> [WHAT THIS TASK INVOLVES]:
Transcribe the whole listing below without changing a word, but leave out every image.
**** DATA PROVIDED
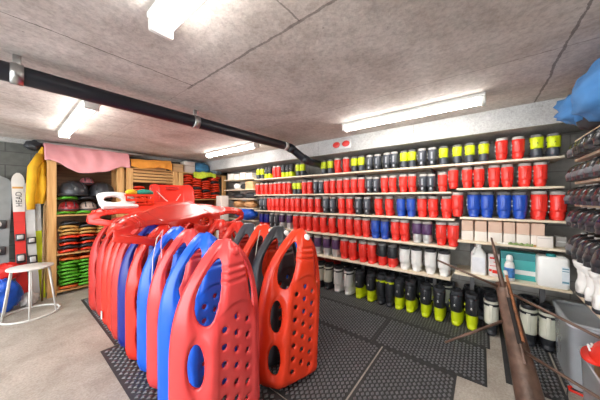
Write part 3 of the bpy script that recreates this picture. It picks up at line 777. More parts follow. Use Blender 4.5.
def carton(x0, x1, y0, y1, z0, z1, m, label, cat='box', name='cardboard_box', group=None):
    t = thing(name, label, cat, ((x0 + x1) / 2, (y0 + y1) / 2, z0), group=group)
    a, b, h = (x1 - x0) / 2, (y1 - y0) / 2, z1 - z0
    MB().box(-a, a, -b, b, 0, h, 0.004).build('carton', m, t)
    MB().box(-a * 0.999, a * 0.999, -0.012, 0.012, h - 0.001, h + 0.0012).build('tape', mat('packing_tape', (206, 180, 136), 0.3), t)
    MB().box(-a * 0.9, a * 0.9, -b - 0.001, -b + 0.001, h * 0.62, h * 0.65).build('seam', mat('carton_edge', (150, 120, 84), 0.8), t)
    return t
CARD = mat('cardboard', (208, 172, 124), 0.8); WCARD = mat('white_card', (222, 214, 204), 0.75, var=0.05); PCARD = mat('pinkish_card', (222, 190, 168), 0.8, var=0.05)
RT = 2.075
carton(0.46, 0.86, 5.22, 5.42, RT, 2.28, CARD, 'cardboard box bulging under the pink cloth, left one')
carton(0.90, 1.30, 5.22, 5.42, RT, 2.275, CARD, 'cardboard box bulging under the pink cloth, right one')
carton(1.50, 2.08, 5.20, 5.40, RT, 2.21, CARD, 'cardboard box under the orange cloth')
lump('plastic_sheet', (1.05, 5.38, 2.362), (0.66, 0.11, 0.036), mat('cloudy_plastic_film', (196, 190, 182), 0.35, var=0.2), 'long crumpled whitish plastic sheet on top of the pink cloth under the ceiling', 'sheet', 51, 0.25, 5, 48, 16)
carton(2.20, 2.42, 5.16, 5.34, RT, 2.245, CARD, 'small tan carton beside the orange cloth on the rack top')
carton(2.46, 2.70, 5.20, 5.40, RT, 2.33, WCARD, 'white carton on the rack top beside the blue bundle')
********
> [RESPONSE FOR THIS EXERCISE]:
Write part 3 of the bpy script that recreates this picture. It picks up at line 777. More parts follow. Use Blender 4.5.
def carton(x0, x1, y0, y1, z0, z1, m, label, cat='box', name='cardboard_box', group=None):
    t = thing(name, label, cat, ((x0 + x1) / 2, (y0 + y1) / 2, z0), group=group)
    a, b, h = (x1 - x0) / 2, (y1 - y0) / 2, z1 - z0
    MB().box(-a, a, -b, b, 0, h, 0.004).build('carton', m, t)
    MB().box(-a * 0.999, a * 0.999, -0.012, 0.012, h - 0.001, h + 0.0012).build('tape', mat('packing_tape', (206, 180, 136), 0.3), t)
    MB().box(-a * 0.9, a * 0.9, -b - 0.001, -b + 0.001, h * 0.62, h * 0.65).build('seam', mat('carton_edge', (150, 120, 84), 0.8), t)
    return t
CARD = mat('cardboard', (208, 172, 124), 0.8); WCARD = mat('white_card', (222, 214, 204), 0.75, var=0.05); PCARD = mat('pinkish_card', (222, 190, 168), 0.8, var=0.05)
RT = 2.075
carton(0.46, 0.86, 5.22, 5.42, RT, 2.28, CARD, 'cardboard box bulging under the pink cloth, left one')
carton(0.90, 1.30, 5.22, 5.42, RT, 2.275, CARD, 'cardboard box bulging under the pink cloth, right one')
carton(1.50, 2.08, 5.20, 5.40, RT, 2.21, CARD, 'cardboard box under the orange cloth')
lump('plastic_sheet', (1.05, 5.38, 2.362), (0.66, 0.11, 0.036), mat('cloudy_plastic_film', (196, 190, 182), 0.35, var=0.2), 'long crumpled whitish plastic sheet on top of the pink cloth under the ceiling', 'sheet', 51, 0.25, 5, 48, 16)
carton(2.20, 2.42, 5.16, 5.34, RT, 2.245, CARD, 'small tan carton beside the orange cloth on the rack top')
carton(2.46, 2.70, 5.20, 5.40, RT, 2.33, WCARD, 'white carton on the rack top beside the blue bundle')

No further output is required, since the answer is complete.